O que ele faz com a culpa e o que a culpa faz com ele é o que importa para
algumas linhas da psicologia. Falar da culpa de maneira abrangente é levantar
questões subjetivas importantes, mas, impossíveis de se discutir nesse pequeno
texto.
A culpa tratada nesse colóquio é a culpa oriunda do vazio humano
ocasionado pela tentativa de autonomia de nossos pais no Éden: “Então,
disse o SENHOR Deus: Eis que o homem se tornou como um de nós, conhecedor do
bem e do mal; assim, que não
estenda a mão, e tome também da árvore da vida, e coma, e viva eternamente” (Gn 3.22). Portanto, todo ser vivo nasce
culpado, sentindo-se vazio, faltante, incompleto.
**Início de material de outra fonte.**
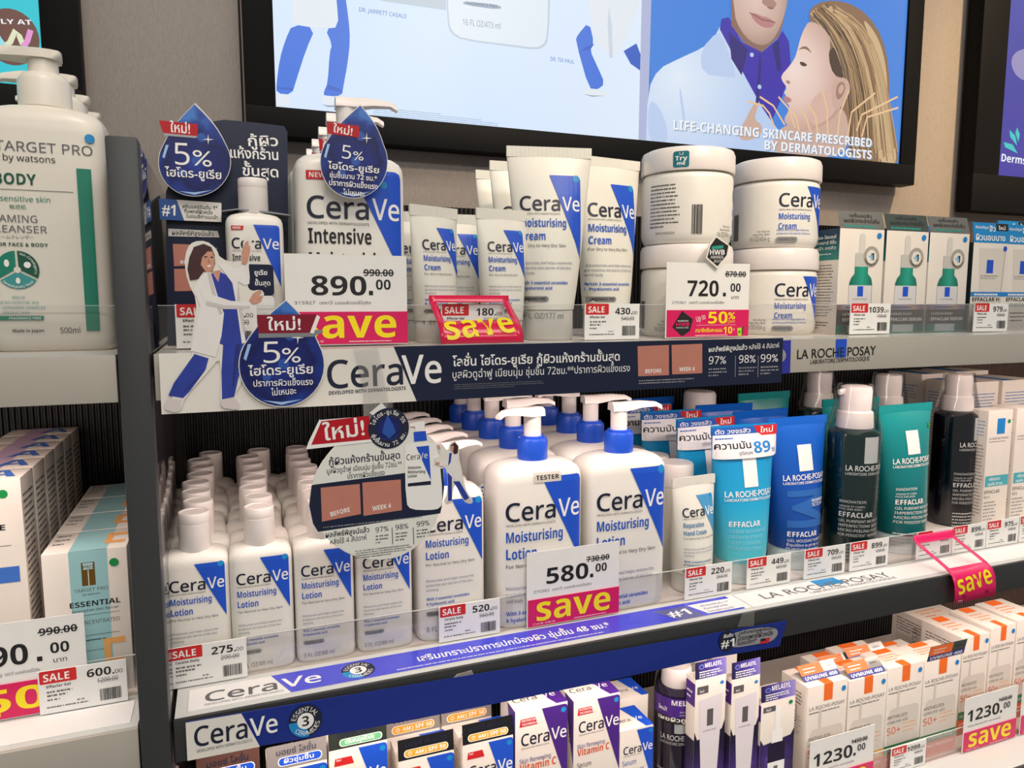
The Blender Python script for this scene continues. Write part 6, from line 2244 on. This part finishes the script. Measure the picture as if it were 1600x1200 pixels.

Caso isso não ocorra com
você, é preciso questionar e vasculhar sua consciência, pois culpa, no sentido
aqui tratado, significa reconhecer que a humanidade é muito mais que instintos:
é tomar consciência da lei de Deus cravada em nosso coração (Rm 2.14); é saber que
somos culpados e injustos: “como está escrito: Não há justo, nem
um sequer” (Rm 3.10) e que somente Cristo nos dá a paz com Deus, a reparação da
culpa adquirida em Adão: “Justificados, pois, mediante a fé, temos paz com Deus por meio de nosso Senhor
Jesus Cristo” (Rm 5.1).
Penso,
logo tenho culpa. Existo, logo sou culpado. Creio em Cristo, logo sou libertado
da culpa e da punição: “Se confessarmos
os nossos pecados, ele é fiel e justo para nos perdoar os pecados e nos purificar de toda injustiça (1 Jo
1.9)”
Deus abençoe vocês querido e querida e os livre da culpa!